As one Army Colonel has said, "PowerPoint makes us stupid." In some cases, adequate understanding of a situation for proper policy and decision making cannot be conveyed in bullet format--leaders have to dig in and read the detailed analyses. That certainly ought to be true before committing forces to war.
We haven't had a president willing to do that since Carter (with the exception of the elder Bush).
"Could the Democrats in good faith go after Bush for this while at the same time voting for Hillary who knew of this report BEFORE she VOTED FOR the war?"
There is no indication even President Bush knew of this report. Certainly nobody outside the Executive Branch did.
Sooooooo, the poison gas doesn't count??? Just curious.....
Do the pre-1991, mostly unfireable, remnants of a past program count as evidence of the GWB administration's pre-war claims? No. Unless there's a speech somewhere talking about the necessity of getting rid of Iraq's rusty, unusable shells that pose a danger for EOD crews.
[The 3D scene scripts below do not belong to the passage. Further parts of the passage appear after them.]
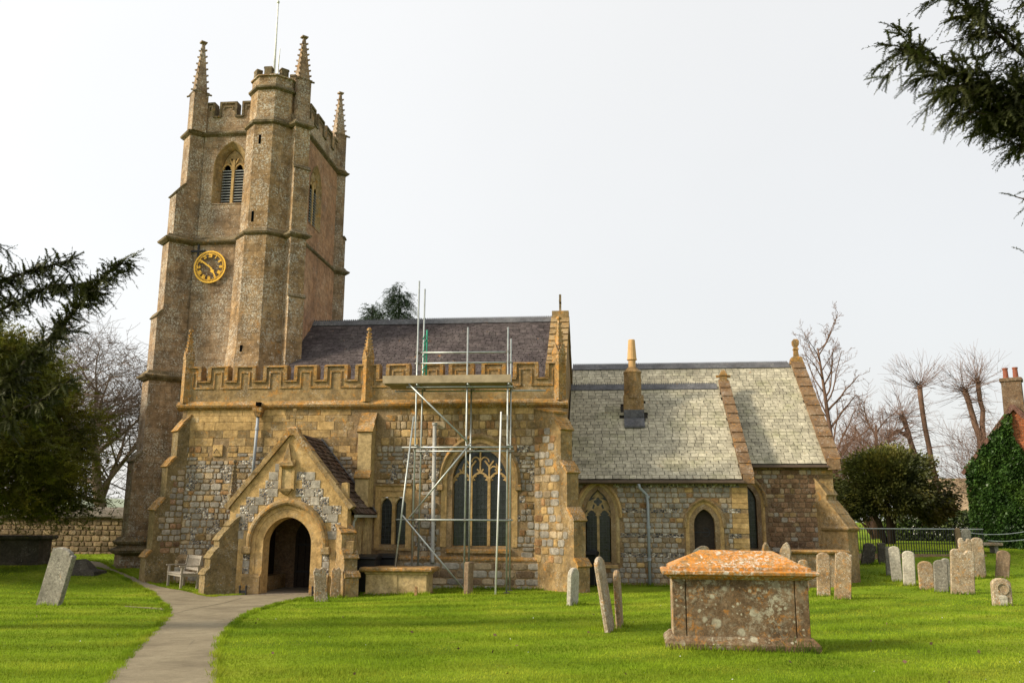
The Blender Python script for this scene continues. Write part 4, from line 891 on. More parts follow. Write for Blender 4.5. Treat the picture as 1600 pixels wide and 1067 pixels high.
# ------------------------------------------------------------------ chancel
NX1 = 7.62; NW = (4.72, .33, 1.2, 2.72, .58)
cc = MB().panel(-1.35, NX1, -.4, 4.02, YC, YC+.5, [NW])
cc.prism([(YC+.5,-.4),(40.2,-.4),(40.2,4.0),(35.62,8.15),(YC+.5,4.42)], NX1-.5, NX1, (0,0,0), (0,1,0), (0,0,1), (1,0,0)); cc.prism([(YC,4.02),(YC+.5,4.02),(YC+.5,4.42)], NX1-.5, NX1, (0,0,0), (0,1,0), (0,0,1), (1,0,0))
chan = cc.build('chancel_wall', 'mortar_dark', CH)
cs = []; z = .1
while z < 4.0:
    h_ = random.uniform(.12,.20); h_ = min(h_, 4.0-z); x = VX1+.05; lim = NX1-(.0 if z < 3.0 else random.choice((.45,.7)))
    while x < lim-.03:
        wd = min(random.uniform(.14,.34), lim-x)
        zz = z+h_/2; hw = .62 if zz < 2.72 else .62*max(0, 1-((zz-2.72)/.92)**1.7)**.6 if zz < 3.64 else 0
        if wd > .07 and not (z+h_ > 1.1 and x < 4.72+hw):
            mt = random.choices(('brown_rubble','sarsen','sarsen_warm','ashlar_weathered'), (.76,.07,.10,.07))[0]
            cs.append((stone_shape(random.randrange(9), mt, random.choice(VARS)), TRS((x+wd/2, YC, zz), (1,0,0), (0,1,0), (0,0,1), wd-.014, random.uniform(.015,.03), h_-.014), wd*h_))
        x += wd
    if lim < NX1: cs.append((block_shape('ashlar_weathered', random.choice(VARS)), TRS(((lim+NX1)/2, YC, z+h_/2), (1,0,0), (0,1,0), (0,0,1), NX1-lim, .026, h_-.006), .1))
    z += h_
place(cs, 'walling_stone', 'walling_stones', chan, 240)
w_ = MB().orders(*NW[:2], NW[2], *NW[3:], prof(YC)).build('window', 'ashlar', CH); MB().orders(NW[0], NW[1], 2.6, NW[3], NW[4], [(.24,YC),(.24,YC-.07),(.30,YC-.10),(.36,YC-.04),(.36,YC+.02)]).build('hood_mould', 'ashlar_weathered', w_); glazed(NW[0], .33, 1.2, 2.72, .56, YC+.2, w_, 4, .16)
E2, T2 = (30.84, 4.02), (35.62, 8.27)
nroof2 = MB().prism([(30.82,3.90),(30.82,3.96),(35.62,8.21),(40.4,4.02),(40.4,3.92),(35.62,8.13)], -1.33, NX1-.1, (0,0,0), (0,1,0), (0,0,1), (1,0,0)).build('chancel_roof', 'slate_under', CH)
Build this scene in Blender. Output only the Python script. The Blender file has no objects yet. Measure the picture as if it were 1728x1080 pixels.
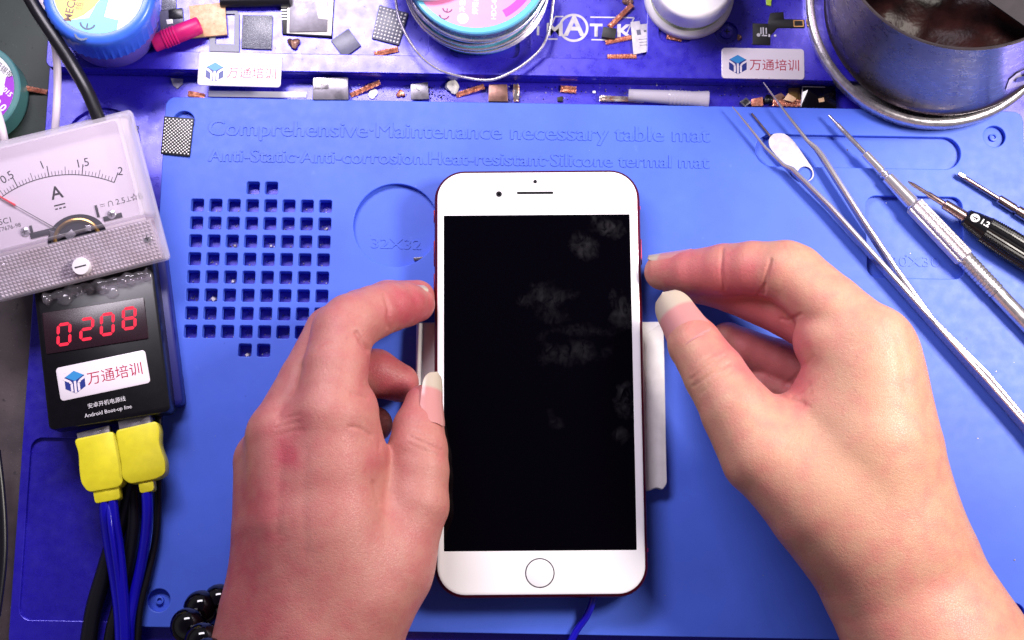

There was no military WMD capacity. And no programs to build one. That doesn't mean there was a lack of chemical junk to clean up.
There was no military WMD capacity. And no programs to build one.
Well, inasmuch as they hadn't destroyed all the documentation and killed all the scientists, they did--technically speaking--have a "program." The program just wasn't achieving any results.
They were doing as much as they could to retain expertise for future reconstitution--that's what they were hiding from the UN inspectors.
But I'd also speculate that Saddam was led by his subordinates to overestimate his WMD capability as much as President Bush was led by his own subordinates to overestimate that capability.
This isn't news and it certainly isn't a bombshell. It's more or less what we already new: There was a whole lot of "smoke" so everybody assumed there was a fire. The French, the British, the Russians and the USA all believed that Saddam Hussein absolutely did have WMD's. Democrat and Republican members of Congress that looked at the evidence all unanimously agreed as well. That's why they all voted for it. It seems that Saddam himself thought he had them. That's why he was always acting like he had something to hide in the decade leading up to the US led invasion. What we know now: His scientists were scamming Saddam. They were telling him they were making progress, knowing full well that Saddam couldn't actually verify it. They took the money and ran. Like you're source pointed out, they were 90% sure that Saddam was hiding WMD's.
Turns out Saddam had squat. Everybody was fooled. I don't think we should have invaded mind you, but the excuse for invasion seemed absolutely certain to everyone, Saddam included. Gotta give the Iraqi scientists their due for pulling off one of the most successful scams in modern history.
PS: Technically, it's proven that Saddam Hussein really did have WMD's. He used chemical weapons on the Iranians and the Kurds. This is a well-documented fact. But what we were really looking for was nuclear weapons, not chemical. I'd still like to know where that chemical weapons stockpile went. We know it existed, so where did it go?
I am curious if any polls were taken on how many Americans believed Bush? My feeling is that the majority of us were notfooled! We were too busy thinking oil and money!